The Gap in the Town Clerk’s Records

The official published records of the town of Boston say that on Monday, 3 Apr 1775, the inhabitants held a meeting in Faneuil Hall.

With Samuel Adams busy at the Massachusetts Provincial Congress at Concord, that meeting chose Samuel Swift to preside in his place.

Voters filled some offices that the men they elected in the preceding month had declined. For instance, this town meeting chose the sons of William Molineux and Royall Tyler to be clerks of the market, an entry-level job for young gentlemen.

The other agenda item was collecting a tax approved in July 1774 “for the Relief of the Poor”—a response to the Boston Port Bill. A committee recommended naming collectors, but the citizens put off a decision until their next gathering.

To get around the Massachusetts Government Act’s limit on town meetings without Gov. Thomas Gage’s approval, the citizens then voted to adjourn to 17 April. As long as they kept the same meeting going by adjournment, they were within the law, right?

If a town meeting took place as scheduled on that day, it wasn’t recorded on the following page. That’s because the town clerk, William Cooper, slipped out of Boston around 10 April. He was apparently acting in response to intelligence that the secretary of state, Lord Dartmouth, had recommended to Gage that he start arresting leaders of the rebellion in Massachusetts.

Cooper took the notebooks that recorded town meetings with him. Some of the selectmen remained in town: Timothy Newell, John Scollay, Thomas Marshall, and Samuel Austin. In the following months, as Newell’s journal shows, they tried to document the damages and injustices of war and to stand up for their fellow citizens.

According to Cooper’s records, the next Boston town meeting took place in Watertown on 5 March. This was the annual oration in memory of the Boston Massacre, delivered that year by the Rev. Peter Thacher. That was, of course, the same day the British army saw the Continental fortifications on the Dorchester heights, so Thacher’s speech probably didn’t command people’s total attention.
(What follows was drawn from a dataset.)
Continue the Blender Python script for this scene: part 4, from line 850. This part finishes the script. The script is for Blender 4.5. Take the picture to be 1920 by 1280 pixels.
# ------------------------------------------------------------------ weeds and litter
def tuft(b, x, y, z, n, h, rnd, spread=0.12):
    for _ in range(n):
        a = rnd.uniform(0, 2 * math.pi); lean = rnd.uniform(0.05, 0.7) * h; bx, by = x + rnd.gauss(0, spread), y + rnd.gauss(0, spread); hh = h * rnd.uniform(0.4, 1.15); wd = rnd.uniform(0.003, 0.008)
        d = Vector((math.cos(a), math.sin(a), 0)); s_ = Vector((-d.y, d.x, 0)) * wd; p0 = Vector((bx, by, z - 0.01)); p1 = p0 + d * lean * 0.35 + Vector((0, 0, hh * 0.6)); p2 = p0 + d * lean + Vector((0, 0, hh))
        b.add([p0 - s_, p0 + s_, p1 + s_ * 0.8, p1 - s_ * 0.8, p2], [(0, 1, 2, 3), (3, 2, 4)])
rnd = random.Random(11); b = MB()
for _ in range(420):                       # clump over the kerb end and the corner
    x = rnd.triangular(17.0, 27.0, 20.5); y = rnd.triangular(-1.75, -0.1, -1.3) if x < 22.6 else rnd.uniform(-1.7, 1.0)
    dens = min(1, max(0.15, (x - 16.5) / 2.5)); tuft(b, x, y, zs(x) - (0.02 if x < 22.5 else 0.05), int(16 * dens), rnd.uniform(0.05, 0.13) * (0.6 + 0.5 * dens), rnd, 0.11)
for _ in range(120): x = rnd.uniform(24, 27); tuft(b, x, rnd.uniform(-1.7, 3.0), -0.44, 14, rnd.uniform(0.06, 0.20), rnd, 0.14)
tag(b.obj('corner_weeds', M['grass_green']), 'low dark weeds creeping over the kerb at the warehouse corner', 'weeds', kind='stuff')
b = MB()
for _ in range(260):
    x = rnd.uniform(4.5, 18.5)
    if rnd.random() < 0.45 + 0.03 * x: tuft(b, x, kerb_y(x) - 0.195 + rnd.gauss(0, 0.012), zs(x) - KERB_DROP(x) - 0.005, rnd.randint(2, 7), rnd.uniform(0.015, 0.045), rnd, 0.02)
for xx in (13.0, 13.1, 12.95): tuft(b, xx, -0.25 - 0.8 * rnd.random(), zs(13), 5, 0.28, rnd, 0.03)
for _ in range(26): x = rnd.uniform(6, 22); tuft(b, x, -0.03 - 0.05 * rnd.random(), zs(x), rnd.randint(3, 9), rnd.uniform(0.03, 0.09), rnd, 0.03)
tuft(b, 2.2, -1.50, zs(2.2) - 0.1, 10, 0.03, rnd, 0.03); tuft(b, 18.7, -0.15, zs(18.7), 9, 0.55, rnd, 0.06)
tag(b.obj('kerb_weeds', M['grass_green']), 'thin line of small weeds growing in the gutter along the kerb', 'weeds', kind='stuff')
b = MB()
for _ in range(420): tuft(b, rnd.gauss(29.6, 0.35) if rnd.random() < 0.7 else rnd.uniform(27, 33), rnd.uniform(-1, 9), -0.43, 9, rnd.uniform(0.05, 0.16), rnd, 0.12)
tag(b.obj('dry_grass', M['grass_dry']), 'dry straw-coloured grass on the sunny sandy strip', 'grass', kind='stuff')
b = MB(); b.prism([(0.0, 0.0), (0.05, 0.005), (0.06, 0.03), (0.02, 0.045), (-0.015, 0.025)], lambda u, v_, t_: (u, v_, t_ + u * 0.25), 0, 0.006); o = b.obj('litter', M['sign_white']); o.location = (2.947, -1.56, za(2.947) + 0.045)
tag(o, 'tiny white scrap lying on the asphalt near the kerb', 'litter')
The British military sailed away on 17 March. Bostonians gathered for another town meeting twelve days later, on 29 March. They met in the Rev. Dr. Charles Chauncy’s church, the “old Brick Meeting House” (shown above). The main order of business was to elect officials for the upcoming year, starting with the town clerk. William Cooper continued to fill that role until his death in 1809.

However, there were at least two town meetings held inside besieged Boston that never got recorded in Cooper’s notes.

TOMORROW: The first lost meeting.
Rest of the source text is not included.